Residents of Zhang Zhuang discovered that their land had been sold for a fortune while they received only 200 euros per head. In protest, 1000 residents "kidnapped" a local official who was released by 1,400 policemen.

Jinan (AsiaNews/Agencies) – Yet another violent episode of social unrest has shaken China, dealing a further blow to the country's image of a "harmonious society", so dear to the Communist leadership.

It was only today that news broke of clashes on 5 November in the eastern Shandong province, where the government sent 1,400 police riot police to disperse 1,000 villagers from a village on the suburbs of Jinan, who were protesting against the seizure of their land.

In the ensuing clashes, police injured 20 villagers who had "kidnapped" a district government official to protest against the authorities' corruption. Police have not yet withdrawn from the area following the clashes.

The protest came after a resident of Zhang Zhuang village discovered from an internet website that the government had sold land of his village to foreign investors for 720 million yuan (around 72 million euros).

One of them said: "If the government were honest, each of us would have received 300,000 yuan. Instead the central government guaranteed compensation of 5,000 yuan per person, but local officials paid us only 2,000 yuan [around 200 euros]." Further, "the village mysteriously ran into a debt of 10 million yuan, which we must settle."

After initial protests, the local government and investors promised the displaced people they would give them apartments in exchange for their land.
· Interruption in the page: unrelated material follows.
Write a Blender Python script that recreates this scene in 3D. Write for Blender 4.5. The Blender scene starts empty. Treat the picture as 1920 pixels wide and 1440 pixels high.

But one of the first people to see these buildings said: "The quality was so bad that when the second storey was finished, the building sank 60cm."

The Zhang Zhuang protest is only the latest violent episode of unrest to hit the country. According to Zhou Yongkang, Public Security Minister, mass anti-government protests are on the rise, up from 10,000 incidents in 1994 to 74,000 in 2004. Last year the number was 87,000. Every day central authorities in Beijing record between 120 and 230 incidents, mostly in the countryside. Local administrators seize land and sell it to companies and industries that want to expand production. Villagers, cheated of their land and badly paid, have no other option but to resort to protest, often violently.

The government fears this trend and is pressing ahead with anti-corruption campaigns: the latest, launched on 13 November, orders local officials to deal fairly with the relocation of uprooted people.

A resident Zhang Zhuang said: ""We think the central government may have good intentions but local officials simply never listen to Beijing. They are setting up independent kingdoms."